Enquanto a  Rússia, especialmente graças aos esforços de Lavrov, oferece ao Sul Global/Maioria Global um projeto civilizacional focado em uma multipolaridade mutuamente respeitosa, a China, com  Xi Jinping, oferece a ideia de uma “comunidade com um futuro compartilhado” e um conjunto de iniciativas  discutidas em longos detalhes no Fórum da Iniciativa Cinturão e Rota (ICR) realizado em Pequim em outubro, no qual a Rússia, não acidentalmente, foi a convidada de honra.

Um grupo de acadêmicos chineses descreve de forma concisa  esse enfoque como a China “criando e facilitando nós globais para as relações/ comunicações, e plataformas para colaboração concreta e intercâmbios práticos. Os participantes mantêm-se Soberanos e contribuem para os esforços em comum (ou simplesmente em projetos específicos), recebendo benefícios que incentivem sua participação continuada”.

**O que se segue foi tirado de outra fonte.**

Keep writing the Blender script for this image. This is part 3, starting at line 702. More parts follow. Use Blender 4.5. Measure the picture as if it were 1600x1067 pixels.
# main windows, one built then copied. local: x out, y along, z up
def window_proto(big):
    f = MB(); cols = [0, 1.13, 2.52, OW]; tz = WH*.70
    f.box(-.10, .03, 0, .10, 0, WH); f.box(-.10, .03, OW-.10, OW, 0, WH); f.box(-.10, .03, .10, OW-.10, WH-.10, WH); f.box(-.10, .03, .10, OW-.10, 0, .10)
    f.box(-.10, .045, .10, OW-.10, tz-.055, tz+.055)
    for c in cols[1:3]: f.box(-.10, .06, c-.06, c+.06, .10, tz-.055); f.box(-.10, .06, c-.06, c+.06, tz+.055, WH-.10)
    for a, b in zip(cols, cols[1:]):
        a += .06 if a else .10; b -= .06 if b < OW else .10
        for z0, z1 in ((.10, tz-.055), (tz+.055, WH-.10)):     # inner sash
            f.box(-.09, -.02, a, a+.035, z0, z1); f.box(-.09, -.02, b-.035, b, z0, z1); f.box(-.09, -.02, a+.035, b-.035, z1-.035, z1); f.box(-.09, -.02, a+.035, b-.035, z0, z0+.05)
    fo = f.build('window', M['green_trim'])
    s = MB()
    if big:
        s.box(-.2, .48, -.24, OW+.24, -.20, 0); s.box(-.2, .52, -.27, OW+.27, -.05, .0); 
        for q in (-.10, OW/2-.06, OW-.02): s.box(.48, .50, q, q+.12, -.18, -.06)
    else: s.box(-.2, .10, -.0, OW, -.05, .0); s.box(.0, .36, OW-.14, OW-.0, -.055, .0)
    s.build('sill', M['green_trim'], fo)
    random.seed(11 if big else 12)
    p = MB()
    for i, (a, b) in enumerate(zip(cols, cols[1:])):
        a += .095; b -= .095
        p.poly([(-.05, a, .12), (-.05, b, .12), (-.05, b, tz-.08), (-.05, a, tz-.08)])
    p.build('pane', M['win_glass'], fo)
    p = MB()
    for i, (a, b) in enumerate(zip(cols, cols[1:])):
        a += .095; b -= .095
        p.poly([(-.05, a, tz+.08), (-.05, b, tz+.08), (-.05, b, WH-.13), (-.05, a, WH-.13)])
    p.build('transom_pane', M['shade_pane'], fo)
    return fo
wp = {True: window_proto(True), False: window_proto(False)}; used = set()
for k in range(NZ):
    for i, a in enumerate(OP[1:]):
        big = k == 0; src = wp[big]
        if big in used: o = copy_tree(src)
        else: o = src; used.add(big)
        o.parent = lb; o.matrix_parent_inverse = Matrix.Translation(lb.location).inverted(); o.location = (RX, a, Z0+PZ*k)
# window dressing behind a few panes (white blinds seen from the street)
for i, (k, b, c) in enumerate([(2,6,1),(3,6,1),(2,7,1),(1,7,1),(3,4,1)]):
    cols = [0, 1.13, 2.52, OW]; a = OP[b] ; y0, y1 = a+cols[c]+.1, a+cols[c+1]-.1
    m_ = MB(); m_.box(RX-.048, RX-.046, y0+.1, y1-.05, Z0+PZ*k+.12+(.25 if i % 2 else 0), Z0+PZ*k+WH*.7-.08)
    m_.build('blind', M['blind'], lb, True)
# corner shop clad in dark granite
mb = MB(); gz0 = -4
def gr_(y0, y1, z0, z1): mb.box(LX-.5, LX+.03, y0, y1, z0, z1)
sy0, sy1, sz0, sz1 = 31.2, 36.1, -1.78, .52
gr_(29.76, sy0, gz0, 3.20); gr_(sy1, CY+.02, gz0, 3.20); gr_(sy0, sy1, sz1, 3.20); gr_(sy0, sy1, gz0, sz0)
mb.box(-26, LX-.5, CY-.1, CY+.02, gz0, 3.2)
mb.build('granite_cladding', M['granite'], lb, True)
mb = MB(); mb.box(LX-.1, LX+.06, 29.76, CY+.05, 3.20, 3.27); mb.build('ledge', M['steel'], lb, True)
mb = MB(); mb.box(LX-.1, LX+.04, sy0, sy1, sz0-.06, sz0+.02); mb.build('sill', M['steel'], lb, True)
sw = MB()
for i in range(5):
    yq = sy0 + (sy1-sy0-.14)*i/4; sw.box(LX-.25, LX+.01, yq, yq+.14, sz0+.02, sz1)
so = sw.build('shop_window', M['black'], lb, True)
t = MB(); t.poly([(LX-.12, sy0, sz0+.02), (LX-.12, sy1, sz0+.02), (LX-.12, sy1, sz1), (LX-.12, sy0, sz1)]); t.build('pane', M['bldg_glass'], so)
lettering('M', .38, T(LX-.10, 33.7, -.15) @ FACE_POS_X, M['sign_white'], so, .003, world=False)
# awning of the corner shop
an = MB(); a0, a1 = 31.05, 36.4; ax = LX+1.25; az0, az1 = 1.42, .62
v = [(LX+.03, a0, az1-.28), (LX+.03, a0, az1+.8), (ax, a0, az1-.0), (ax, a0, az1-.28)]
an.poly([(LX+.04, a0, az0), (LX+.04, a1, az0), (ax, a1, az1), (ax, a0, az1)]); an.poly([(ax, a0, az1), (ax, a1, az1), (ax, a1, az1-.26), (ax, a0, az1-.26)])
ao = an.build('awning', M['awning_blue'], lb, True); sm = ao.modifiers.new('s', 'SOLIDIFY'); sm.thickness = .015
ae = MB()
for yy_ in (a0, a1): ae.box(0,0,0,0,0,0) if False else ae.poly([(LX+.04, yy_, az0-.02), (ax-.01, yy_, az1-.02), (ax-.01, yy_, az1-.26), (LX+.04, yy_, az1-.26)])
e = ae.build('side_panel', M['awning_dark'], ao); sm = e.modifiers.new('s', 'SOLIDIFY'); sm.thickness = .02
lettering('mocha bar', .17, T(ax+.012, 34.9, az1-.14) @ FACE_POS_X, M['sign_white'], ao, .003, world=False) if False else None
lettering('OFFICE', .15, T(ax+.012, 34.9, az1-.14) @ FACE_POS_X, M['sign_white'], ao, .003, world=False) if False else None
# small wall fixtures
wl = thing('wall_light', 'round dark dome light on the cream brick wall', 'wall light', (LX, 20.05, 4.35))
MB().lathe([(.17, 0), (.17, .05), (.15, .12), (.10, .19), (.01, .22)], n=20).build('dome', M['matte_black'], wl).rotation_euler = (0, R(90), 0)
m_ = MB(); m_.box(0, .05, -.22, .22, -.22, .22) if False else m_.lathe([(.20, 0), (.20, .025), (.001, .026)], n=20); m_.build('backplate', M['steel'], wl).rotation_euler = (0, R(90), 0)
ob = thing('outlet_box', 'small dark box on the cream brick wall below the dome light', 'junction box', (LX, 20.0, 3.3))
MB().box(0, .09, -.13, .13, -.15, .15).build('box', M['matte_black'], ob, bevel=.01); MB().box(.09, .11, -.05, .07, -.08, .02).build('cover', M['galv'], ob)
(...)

É como se Pequim estivesse  atuando como uma espécie de luminosa estrela guia.

Em nítido contraste, o que resta da civilização ocidental – certamente não tendo muito em comum com Montaigne, Pico della Mirandola ou Schopenhauer – mergulha cada vez mais fundo em um autoconstruído Coração das Trevas (sem a grandeza literária de Conrad), confrontado com o verdadeiro e irremediavelmente horripilante individualismo conformista e subserviente.

Bem-vindos ao Novo Medievalismo precipitado pelos “kill apps” do racismo ocidental, como mostrado em um livro brilhante,  Chinese Cosmopolitanism, de autoria do acadêmico  Shuchen Xiang, professor de Filosofia na Universidade de  Xidan.

Os “kill apps”  do racismo ocidental, escreve o Professor Xiang, são o medo da mudança; a ontologia do dualismo bivalente; a invenção do “bárbaro” como o Outro racial; a metafísica do colonialismo; e a natureza insaciável da psicologia racista.  Todos esses “apps” agora estão explodindo, em tempo real, no Oeste Asiático. A principal consequência é que os “valores” ocidentais  já pereceram, soterrados nos escombros de Gaza.

Agora, um raio de luz: é possível defender a ideia – e voltaremos a esse ponto –  de que o Cristianismo ortodoxo, o Islã moderado e diversas cepas do Taoísmo/Confucionismo podem abraçar o futuro como as três principais civilizações de uma Humanidade purificada.